What is a Gray List

A gray list is a list of stocks that are ineligible for trade by an investment bank's risk arbitrage division. Securities on the gray list aren’t necessarily exceptionally risky or otherwise inherently flawed. The gray list is composed of firms working with the investment bank, often in matters of mergers and acquisitions. Once the firms in question have completed this business, the stocks may be taken off the gray list, allowing the bank to trade them once again.


The gray list is intended to safeguard a bank’s interests by keeping it from investing in stocks that currently carry an inherent amount of risk. The outcome of a merger or acquisition will typically influence the value of shares issued by any of the firms involved in the deal. The influence of such a business deal on the price of a stock can be either positive or negative, so stocks are placed on the gray list until the deal is complete and its impact can be accurately assessed.

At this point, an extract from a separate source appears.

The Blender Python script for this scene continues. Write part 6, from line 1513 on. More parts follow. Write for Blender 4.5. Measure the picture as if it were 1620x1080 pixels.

Confidentiality of the Gray List

Because the gray list includes firms working closely with an investment bank, it is often confidential and kept close within the bank's trading divisions. The document is created for internal purposes only because the specifics of a bank’s business arrangements with other firms are considered confidential. Only the firm involved and the employees of the risk arbitrage division of the bank involved know which stocks are on a gray list, or have access to it as required by their professional duties.

Trade of Stocks on the Gray List by Other Divisions of the Same Bank

While the risk arbitrage division is barred from trading within the gray list, other departments or divisions of the bank in question are not prohibited from trading the gray list stocks. For instance, the investment bank's block trading desk is eligible for such transactions. This is allowed because of what’s referred to as the Chinese wall, which maintains secrecy between divisions or departments of a bank so that each department is unaware of the customer interactions of other departments. Therefore, the block trading desk of the bank in question may be unaware that a merger or acquisition is in the works, and would have no reason to treat shares issued by the client firm any differently than it would treat shares issued by any other firm.